▶ Aim of the task
Look through the material below. Copy each line that contains the string "scene".

▶ Supplied material
::::::

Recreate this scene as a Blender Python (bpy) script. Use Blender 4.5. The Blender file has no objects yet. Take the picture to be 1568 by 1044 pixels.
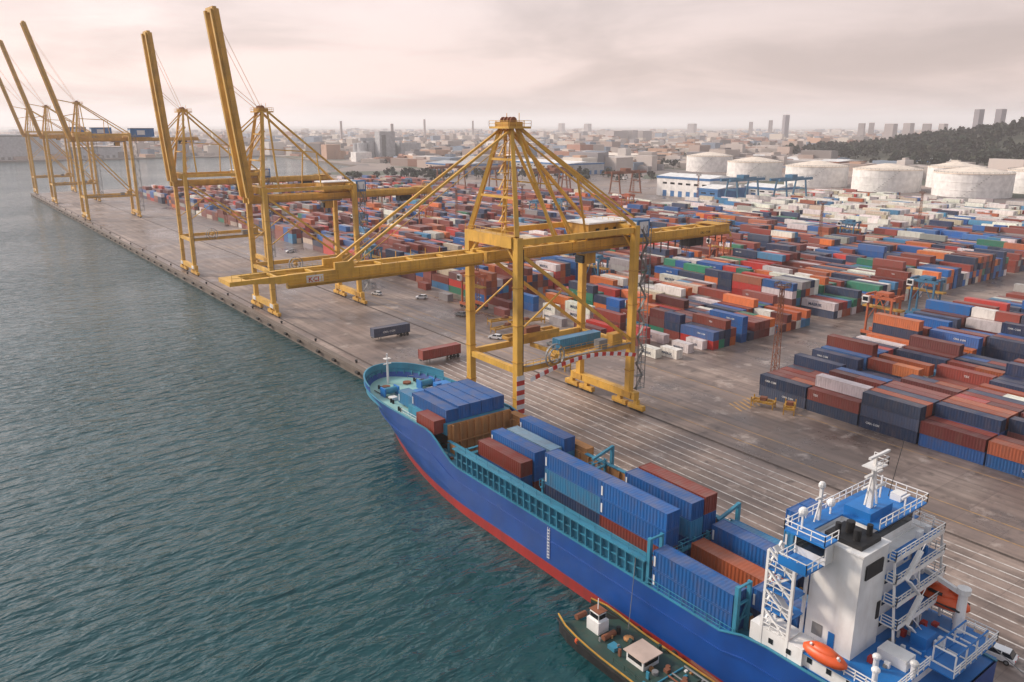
import bpy, math, random
import numpy as np
from mathutils import Vector, Matrix
random.seed(11); rng=np.random.default_rng(7)
scene=bpy.context.scene
COL=scene.collection
HAZE=True

# ---------------------------------------------------------------- materials
def newmat(name):
    m=bpy.data.materials.new(name); m.use_nodes=True
    nt=m.node_tree; b=nt.nodes['Principled BSDF']
    return m,nt,b
def N(nt,t,**k):
    n=nt.nodes.new(t)
    for a,v in k.items(): setattr(n,a,v)
    return n
def paint(name,col,rough=0.5,dirt=0.35,scale=0.8,dirtcol=(0.10,0.065,0.045),metal=0.0,streak=True):
    m,nt,b=newmat(name); L=nt.links
    geo=N(nt,'ShaderNodeNewGeometry')
    mp=N(nt,'ShaderNodeMapping'); mp.inputs['Scale'].default_value=(1,1,0.25 if streak else 1)
    L.new(geo.outputs['Position'],mp.inputs['Vector'])
    n1=N(nt,'ShaderNodeTexNoise'); n1.inputs['Scale'].default_value=scale; n1.inputs['Detail'].default_value=6; n1.inputs['Roughness'].default_value=0.65
    L.new(mp.outputs[0],n1.inputs['Vector'])
    r=N(nt,'ShaderNodeMapRange'); r.inputs[1].default_value=0.48; r.inputs[2].default_value=0.78; r.inputs[3].default_value=0; r.inputs[4].default_value=dirt
    L.new(n1.outputs['Fac'],r.inputs[0])
    n2=N(nt,'ShaderNodeTexNoise'); n2.inputs['Scale'].default_value=0.25; n2.inputs['Detail'].default_value=3
    L.new(geo.outputs['Position'],n2.inputs['Vector'])
    r2=N(nt,'ShaderNodeMapRange'); r2.inputs[1].default_value=0.3; r2.inputs[2].default_value=0.7; r2.inputs[3].default_value=0.82; r2.inputs[4].default_value=1.12
    L.new(n2.outputs['Fac'],r2.inputs[0])
    mul=N(nt,'ShaderNodeVectorMath',operation='SCALE'); mul.inputs[0].default_value=col[:3]
    L.new(r2.outputs[0],mul.inputs['Scale'])
    mx=N(nt,'ShaderNodeMix',data_type='RGBA'); L.new(r.outputs[0],mx.inputs[0]); L.new(mul.outputs[0],mx.inputs[6]); mx.inputs[7].default_value=(*dirtcol,1)
    L.new(mx.outputs[2],b.inputs['Base Color'])
    b.inputs['Roughness'].default_value=rough; b.inputs['Metallic'].default_value=metal
    return m
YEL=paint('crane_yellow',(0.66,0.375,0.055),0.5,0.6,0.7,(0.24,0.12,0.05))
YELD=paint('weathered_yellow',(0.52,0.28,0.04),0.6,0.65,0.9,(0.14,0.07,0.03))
BLUEH=paint('hull_blue',(0.004,0.06,0.28),0.4,0.25,0.4,(0.02,0.06,0.15))
REDH=paint('boot_red',(0.34,0.022,0.018),0.55,0.6,0.5,(0.10,0.03,0.03))
TEAL=paint('deck_teal',(0.04,0.24,0.36),0.5,0.5,0.9,(0.06,0.10,0.13))
TEALL=paint('forecastle_deck',(0.26,0.50,0.48),0.55,0.6,0.5,(0.32,0.33,0.29),streak=False)
TAN=paint('hold_tan',(0.46,0.21,0.07),0.7,0.6,0.8,(0.10,0.055,0.03))
WHITE=paint('ship_white',(0.80,0.79,0.77),0.4,0.25,0.8,(0.38,0.28,0.20))
DECKB=paint('deck_blue',(0.01,0.17,0.50),0.45,0.3,0.8,(0.03,0.1,0.25),streak=False)
BLACK=paint('soot_black',(0.012,0.012,0.013),0.6,0.1)
GLASS=paint('dark_glass',(0.01,0.014,0.018),0.1,0.0)
ORANGE=paint('lifeboat_orange',(0.70,0.10,0.02),0.4,0.2)
GREY=paint('steel_grey',(0.20,0.20,0.20),0.55,0.3)
RUST=paint('rust',(0.22,0.075,0.035),0.8,0.5)
RUBBER=paint('rubber',(0.015,0.015,0.015),0.85,0.3)
DGREEN=paint('barge_green',(0.022,0.06,0.048),0.6,0.6,0.9,(0.09,0.055,0.035))
REDP=paint('red_paint',(0.50,0.03,0.02),0.5,0.2)
NAVYM=paint('hold_navy',(0.008,0.016,0.04),0.6,0.4)
CONC=paint('quay_concrete',(0.17,0.135,0.11),0.85,0.6,0.5,(0.05,0.04,0.03),streak=False)
BRICKT=paint('pale_roof',(0.55,0.42,0.35),0.7,0.2)
TANKW=paint('tank_white',(0.80,0.77,0.74),0.5,0.08,0.1,(0.5,0.43,0.38))
TANKR=paint('tank_roof',(0.80,0.68,0.56),0.5,0.12,0.1,(0.60,0.42,0.28))
SILO=paint('silo_concrete',(0.42,0.42,0.43),0.8,0.3,0.1,(0.28,0.26,0.26))
WBLUE=paint('warehouse_blue',(0.03,0.15,0.36),0.5,0.2)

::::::

▶ Task result
Recreate this scene as a Blender Python (bpy) script. Use Blender 4.5. The Blender file has no objects yet. Take the picture to be 1568 by 1044 pixels.
scene=bpy.context.scene
COL=scene.collection